Claro que em meio a verdades, recebemos determinados pensamentos “poluídos” por erros e contradições. Compete-nos filtrá-los. Ao passarmos adiante essa idéia, porém, igualmente a poluiremos, sem que sequer venhamos a atinar, com alguns conceitos e conclusões pessoais equivocados. A quem se apossar dela, porém, competirá a tarefa de, igualmente fazer, como nós fizemos, a devida filtragem e passá-la adiante. E assim, sucessivamente, ao infinito.
Um bom “filtro” para as idéias que colhermos alhures (posto que imperfeito, pois a perfeição nos é interdita) é a razão, aliada à implacável lógica. É a “dúvida razoável”. Muitas vezes nos mostramos afoitos, descuidados, apressados demais em aderir a determinadas causas, crenças ou idéias, aparentemente verdadeiras e construtivas, mas que escondem armadilhas, perceptíveis, apenas, mediante cuidadosa (e criteriosa) observação.
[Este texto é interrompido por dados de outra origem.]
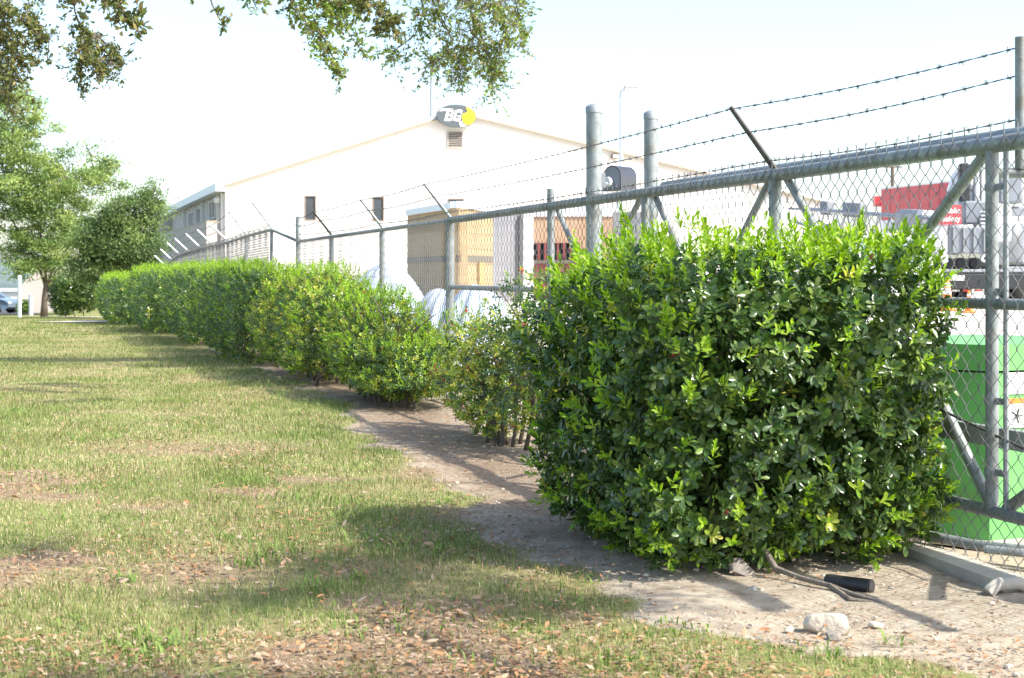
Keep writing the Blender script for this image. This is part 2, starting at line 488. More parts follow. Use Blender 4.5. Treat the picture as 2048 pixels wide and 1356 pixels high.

Temos que ter cautela para não incorrermos em erros (evitáveis) dos quais venhamos a nos arrepender. Precisamos analisar cada ângulo, cada detalhe, cada nuance do que colhermos em livros ou conversas, ou mesmo em observações pessoais, para não nos deixarmos levar pelas aparências e, assim, concluir, sem paixão, se é algo verdadeiro e válido ou falso, descartável e até nocivo.
A responsabilidade se multiplica quando tentamos convencer alguém da exatidão de uma idéia que sequer temos absoluta convicção de ser correta. Podemos, com isso, induzir o interlocutor ao erro, não raro de conseqüências irreparáveis.
Agostinho da Silva, no livro “Textos e ensaios filosóficos”, recomenda: “Nunca se precipite a aderir; não se deixe levar por nenhum sentimento, exceto o do amor de entendimento, de ver o mais possível claro dentro e fora de si; critique tudo o que receba e não deixe que nada se deposite no seu espírito senão pela peneira da crítica, pelo critério da coerência, pela concordância dos fatos”. E a recomendação é válida, óbvio, quer sejamos artistas, quer cientistas ou mesmo que não exerçamos nenhuma atividade congênere, mas pretendamos pensar e agir com sabedoria e bom-senso.